In earlier Mughal painting the depiction of Sufi saints was for the most part allegorical or historical but by the 1640s there was a shift towards portraiture of living saints. This was no doubt fostered under the patronage of Prince Dara Shikoh (d. 1659) and Princess Jahanara Begum (d. 1681), who were both followers of the Qadiri Sufi sect (Murad Khan Mumtaz, ”Contemplating the Face of the Master: Portraits of Sufi Saints as Aids to Meditation in Seventeenth Century Mughal India”, Ars Orientalis, 50, 2021, p. 106).

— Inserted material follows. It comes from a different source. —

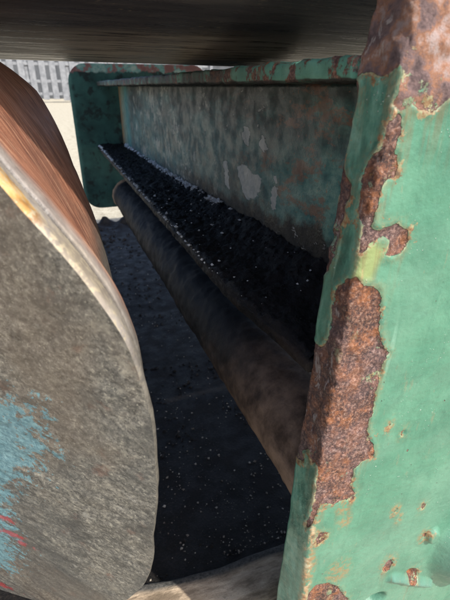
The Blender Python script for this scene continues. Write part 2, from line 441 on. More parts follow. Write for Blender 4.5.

The portrait in the present album page strongly resembles the Qadiri Sufi Saint Mian Mir of Lahore (d. 1635). With his successor Mullah Shah Badakhshi, Mian Mir was the spiritual guide to Dara Shikoh and Jahanara Begum. A painting of Dara Shikoh, Mian Mir and Mullah Shah by Chitarman showing the three sat on a mat outside a simple hut similar to the one in our painting is in the Victoria & Albert Museum, London (IM.250-1921). Another similar painting by Lalchand is in the Arthur M. Sackler Gallery, Washington D.C. (S1986.432).

The splendid illumination surrounding the portrait is of an almost identical format to that of the illuminated double frontispiece of the Padshahnama of circa 1657, now in the Royal Collection, Windsor (RCIN 1005025.d and 1005025.e). The gold-illuminated outer margins are of the type associated with marginal painting of the late 16th and early 17th century, especially under the Mughal Emperor Jahangir (r. 1605-27). Such was the importance of marginal painting that Jahangir did not consider a miniature complete without a highly ornamented border (S.P. Verma, ‘Margin-Painting in Medieval Indian Art’, Proceedings of the Indian History of Congress, vol. 40, 1979, p. 460). Our dynamic margins, with birds, deer and lions in a landscape, relate closely to a folio from a now-dispersed royal Shahnama of circa 1610, now in the Los Angeles County Museum of Art (M.78.9.5).